EXERCISE BRIEF: Extract the entries in their exact form.

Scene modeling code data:

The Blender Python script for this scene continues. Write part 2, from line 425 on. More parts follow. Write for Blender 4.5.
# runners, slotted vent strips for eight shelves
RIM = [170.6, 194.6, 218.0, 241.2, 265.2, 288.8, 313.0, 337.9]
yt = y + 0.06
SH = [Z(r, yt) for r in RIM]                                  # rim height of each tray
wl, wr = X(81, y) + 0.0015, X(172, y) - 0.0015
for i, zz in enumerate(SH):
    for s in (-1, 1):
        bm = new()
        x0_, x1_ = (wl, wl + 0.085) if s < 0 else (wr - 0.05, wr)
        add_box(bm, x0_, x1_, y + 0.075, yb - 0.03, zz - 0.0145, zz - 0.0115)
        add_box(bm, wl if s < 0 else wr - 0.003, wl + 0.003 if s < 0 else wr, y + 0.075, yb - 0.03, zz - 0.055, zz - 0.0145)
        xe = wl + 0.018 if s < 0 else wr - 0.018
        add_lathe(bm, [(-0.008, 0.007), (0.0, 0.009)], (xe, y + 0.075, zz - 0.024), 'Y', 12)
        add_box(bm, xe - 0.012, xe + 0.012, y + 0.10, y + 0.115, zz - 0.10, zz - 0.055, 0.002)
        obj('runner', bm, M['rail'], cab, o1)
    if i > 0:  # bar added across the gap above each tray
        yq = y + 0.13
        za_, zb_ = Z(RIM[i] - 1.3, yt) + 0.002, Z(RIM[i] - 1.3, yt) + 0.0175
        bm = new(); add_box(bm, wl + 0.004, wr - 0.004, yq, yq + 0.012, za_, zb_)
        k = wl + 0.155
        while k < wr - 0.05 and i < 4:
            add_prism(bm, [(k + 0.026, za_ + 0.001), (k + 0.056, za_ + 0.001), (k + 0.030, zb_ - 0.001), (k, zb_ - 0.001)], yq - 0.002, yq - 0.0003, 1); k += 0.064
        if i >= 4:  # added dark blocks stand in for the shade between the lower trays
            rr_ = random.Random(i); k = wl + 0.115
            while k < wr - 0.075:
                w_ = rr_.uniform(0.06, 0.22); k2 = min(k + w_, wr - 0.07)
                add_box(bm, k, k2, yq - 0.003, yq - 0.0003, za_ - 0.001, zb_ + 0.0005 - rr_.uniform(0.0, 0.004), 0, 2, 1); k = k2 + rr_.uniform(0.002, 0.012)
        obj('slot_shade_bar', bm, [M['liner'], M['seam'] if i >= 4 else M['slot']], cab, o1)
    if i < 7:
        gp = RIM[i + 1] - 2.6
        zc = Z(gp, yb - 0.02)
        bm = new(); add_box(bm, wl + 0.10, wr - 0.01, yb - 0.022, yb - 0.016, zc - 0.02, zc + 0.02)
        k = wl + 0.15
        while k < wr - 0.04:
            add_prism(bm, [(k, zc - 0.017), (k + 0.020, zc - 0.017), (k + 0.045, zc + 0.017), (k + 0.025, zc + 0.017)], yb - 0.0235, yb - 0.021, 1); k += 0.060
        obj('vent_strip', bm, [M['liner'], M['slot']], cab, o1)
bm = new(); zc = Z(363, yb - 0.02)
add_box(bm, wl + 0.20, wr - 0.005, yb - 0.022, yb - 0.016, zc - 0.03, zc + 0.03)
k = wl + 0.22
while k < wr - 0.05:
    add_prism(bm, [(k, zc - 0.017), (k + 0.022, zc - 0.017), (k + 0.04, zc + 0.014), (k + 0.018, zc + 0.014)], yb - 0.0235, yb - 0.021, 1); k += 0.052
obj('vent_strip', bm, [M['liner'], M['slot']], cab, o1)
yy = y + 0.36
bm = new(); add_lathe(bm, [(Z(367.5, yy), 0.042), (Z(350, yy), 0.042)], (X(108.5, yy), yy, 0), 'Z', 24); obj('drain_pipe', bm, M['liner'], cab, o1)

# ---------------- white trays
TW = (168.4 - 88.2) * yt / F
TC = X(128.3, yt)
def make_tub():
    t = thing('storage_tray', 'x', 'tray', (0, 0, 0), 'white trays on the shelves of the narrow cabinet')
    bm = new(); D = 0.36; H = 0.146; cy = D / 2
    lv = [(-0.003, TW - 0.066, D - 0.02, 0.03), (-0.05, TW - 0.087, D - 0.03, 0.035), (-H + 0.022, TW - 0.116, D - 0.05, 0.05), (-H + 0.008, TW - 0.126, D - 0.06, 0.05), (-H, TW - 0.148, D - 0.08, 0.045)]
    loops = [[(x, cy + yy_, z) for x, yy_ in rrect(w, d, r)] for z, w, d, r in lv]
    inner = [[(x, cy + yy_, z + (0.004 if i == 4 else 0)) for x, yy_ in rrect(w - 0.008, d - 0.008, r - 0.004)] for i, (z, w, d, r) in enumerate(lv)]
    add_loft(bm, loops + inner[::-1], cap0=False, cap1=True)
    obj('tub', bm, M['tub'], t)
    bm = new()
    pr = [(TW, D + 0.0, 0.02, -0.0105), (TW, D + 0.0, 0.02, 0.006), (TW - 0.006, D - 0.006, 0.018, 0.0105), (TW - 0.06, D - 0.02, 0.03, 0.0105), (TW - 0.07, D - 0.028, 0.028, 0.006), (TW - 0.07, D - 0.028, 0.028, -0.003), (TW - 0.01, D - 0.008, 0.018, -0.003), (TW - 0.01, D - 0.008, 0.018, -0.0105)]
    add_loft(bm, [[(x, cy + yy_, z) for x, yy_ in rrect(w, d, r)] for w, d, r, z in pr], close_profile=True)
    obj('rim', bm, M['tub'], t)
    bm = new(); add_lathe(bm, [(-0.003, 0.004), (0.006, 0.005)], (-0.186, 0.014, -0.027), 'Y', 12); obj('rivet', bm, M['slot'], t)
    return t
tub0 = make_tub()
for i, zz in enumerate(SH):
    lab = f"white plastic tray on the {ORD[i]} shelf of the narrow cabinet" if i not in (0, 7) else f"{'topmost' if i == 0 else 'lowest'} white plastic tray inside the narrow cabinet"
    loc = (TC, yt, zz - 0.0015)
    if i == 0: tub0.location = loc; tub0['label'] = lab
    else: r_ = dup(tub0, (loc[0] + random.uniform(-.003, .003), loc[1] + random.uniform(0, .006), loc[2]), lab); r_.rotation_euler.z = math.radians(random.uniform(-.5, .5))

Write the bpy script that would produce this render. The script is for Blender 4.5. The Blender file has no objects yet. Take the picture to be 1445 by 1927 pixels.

REPLY:
The Blender Python script for this scene continues. Write part 2, from line 425 on. More parts follow. Write for Blender 4.5.
# runners, slotted vent strips for eight shelves
RIM = [170.6, 194.6, 218.0, 241.2, 265.2, 288.8, 313.0, 337.9]
yt = y + 0.06
SH = [Z(r, yt) for r in RIM]                                  # rim height of each tray
wl, wr = X(81, y) + 0.0015, X(172, y) - 0.0015
for i, zz in enumerate(SH):
    for s in (-1, 1):
        bm = new()
        x0_, x1_ = (wl, wl + 0.085) if s < 0 else (wr - 0.05, wr)
        add_box(bm, x0_, x1_, y + 0.075, yb - 0.03, zz - 0.0145, zz - 0.0115)
        add_box(bm, wl if s < 0 else wr - 0.003, wl + 0.003 if s < 0 else wr, y + 0.075, yb - 0.03, zz - 0.055, zz - 0.0145)
        xe = wl + 0.018 if s < 0 else wr - 0.018
        add_lathe(bm, [(-0.008, 0.007), (0.0, 0.009)], (xe, y + 0.075, zz - 0.024), 'Y', 12)
        add_box(bm, xe - 0.012, xe + 0.012, y + 0.10, y + 0.115, zz - 0.10, zz - 0.055, 0.002)
        obj('runner', bm, M['rail'], cab, o1)
    if i > 0:  # bar added across the gap above each tray
        yq = y + 0.13
        za_, zb_ = Z(RIM[i] - 1.3, yt) + 0.002, Z(RIM[i] - 1.3, yt) + 0.0175
        bm = new(); add_box(bm, wl + 0.004, wr - 0.004, yq, yq + 0.012, za_, zb_)
        k = wl + 0.155
        while k < wr - 0.05 and i < 4:
            add_prism(bm, [(k + 0.026, za_ + 0.001), (k + 0.056, za_ + 0.001), (k + 0.030, zb_ - 0.001), (k, zb_ - 0.001)], yq - 0.002, yq - 0.0003, 1); k += 0.064
        if i >= 4:  # added dark blocks stand in for the shade between the lower trays
            rr_ = random.Random(i); k = wl + 0.115
            while k < wr - 0.075:
                w_ = rr_.uniform(0.06, 0.22); k2 = min(k + w_, wr - 0.07)
                add_box(bm, k, k2, yq - 0.003, yq - 0.0003, za_ - 0.001, zb_ + 0.0005 - rr_.uniform(0.0, 0.004), 0, 2, 1); k = k2 + rr_.uniform(0.002, 0.012)
        obj('slot_shade_bar', bm, [M['liner'], M['seam'] if i >= 4 else M['slot']], cab, o1)
    if i < 7:
        gp = RIM[i + 1] - 2.6
        zc = Z(gp, yb - 0.02)
        bm = new(); add_box(bm, wl + 0.10, wr - 0.01, yb - 0.022, yb - 0.016, zc - 0.02, zc + 0.02)
        k = wl + 0.15
        while k < wr - 0.04:
            add_prism(bm, [(k, zc - 0.017), (k + 0.020, zc - 0.017), (k + 0.045, zc + 0.017), (k + 0.025, zc + 0.017)], yb - 0.0235, yb - 0.021, 1); k += 0.060
        obj('vent_strip', bm, [M['liner'], M['slot']], cab, o1)
bm = new(); zc = Z(363, yb - 0.02)
add_box(bm, wl + 0.20, wr - 0.005, yb - 0.022, yb - 0.016, zc - 0.03, zc + 0.03)
k = wl + 0.22
while k < wr - 0.05:
    add_prism(bm, [(k, zc - 0.017), (k + 0.022, zc - 0.017), (k + 0.04, zc + 0.014), (k + 0.018, zc + 0.014)], yb - 0.0235, yb - 0.021, 1); k += 0.052
obj('vent_strip', bm, [M['liner'], M['slot']], cab, o1)
yy = y + 0.36
bm = new(); add_lathe(bm, [(Z(367.5, yy), 0.042), (Z(350, yy), 0.042)], (X(108.5, yy), yy, 0), 'Z', 24); obj('drain_pipe', bm, M['liner'], cab, o1)

# ---------------- white trays
TW = (168.4 - 88.2) * yt / F
TC = X(128.3, yt)
def make_tub():
    t = thing('storage_tray', 'x', 'tray', (0, 0, 0), 'white trays on the shelves of the narrow cabinet')
    bm = new(); D = 0.36; H = 0.146; cy = D / 2
    lv = [(-0.003, TW - 0.066, D - 0.02, 0.03), (-0.05, TW - 0.087, D - 0.03, 0.035), (-H + 0.022, TW - 0.116, D - 0.05, 0.05), (-H + 0.008, TW - 0.126, D - 0.06, 0.05), (-H, TW - 0.148, D - 0.08, 0.045)]
    loops = [[(x, cy + yy_, z) for x, yy_ in rrect(w, d, r)] for z, w, d, r in lv]
    inner = [[(x, cy + yy_, z + (0.004 if i == 4 else 0)) for x, yy_ in rrect(w - 0.008, d - 0.008, r - 0.004)] for i, (z, w, d, r) in enumerate(lv)]
    add_loft(bm, loops + inner[::-1], cap0=False, cap1=True)
    obj('tub', bm, M['tub'], t)
    bm = new()
    pr = [(TW, D + 0.0, 0.02, -0.0105), (TW, D + 0.0, 0.02, 0.006), (TW - 0.006, D - 0.006, 0.018, 0.0105), (TW - 0.06, D - 0.02, 0.03, 0.0105), (TW - 0.07, D - 0.028, 0.028, 0.006), (TW - 0.07, D - 0.028, 0.028, -0.003), (TW - 0.01, D - 0.008, 0.018, -0.003), (TW - 0.01, D - 0.008, 0.018, -0.0105)]
    add_loft(bm, [[(x, cy + yy_, z) for x, yy_ in rrect(w, d, r)] for w, d, r, z in pr], close_profile=True)
    obj('rim', bm, M['tub'], t)
    bm = new(); add_lathe(bm, [(-0.003, 0.004), (0.006, 0.005)], (-0.186, 0.014, -0.027), 'Y', 12); obj('rivet', bm, M['slot'], t)
    return t
tub0 = make_tub()
for i, zz in enumerate(SH):
    lab = f"white plastic tray on the {ORD[i]} shelf of the narrow cabinet" if i not in (0, 7) else f"{'topmost' if i == 0 else 'lowest'} white plastic tray inside the narrow cabinet"
    loc = (TC, yt, zz - 0.0015)
    if i == 0: tub0.location = loc; tub0['label'] = lab
    else: r_ = dup(tub0, (loc[0] + random.uniform(-.003, .003), loc[1] + random.uniform(0, .006), loc[2]), lab); r_.rotation_euler.z = math.radians(random.uniform(-.5, .5))

Write the bpy script that would produce this render. The script is for Blender 4.5. The Blender file has no objects yet. Take the picture to be 1445 by 1927 pixels.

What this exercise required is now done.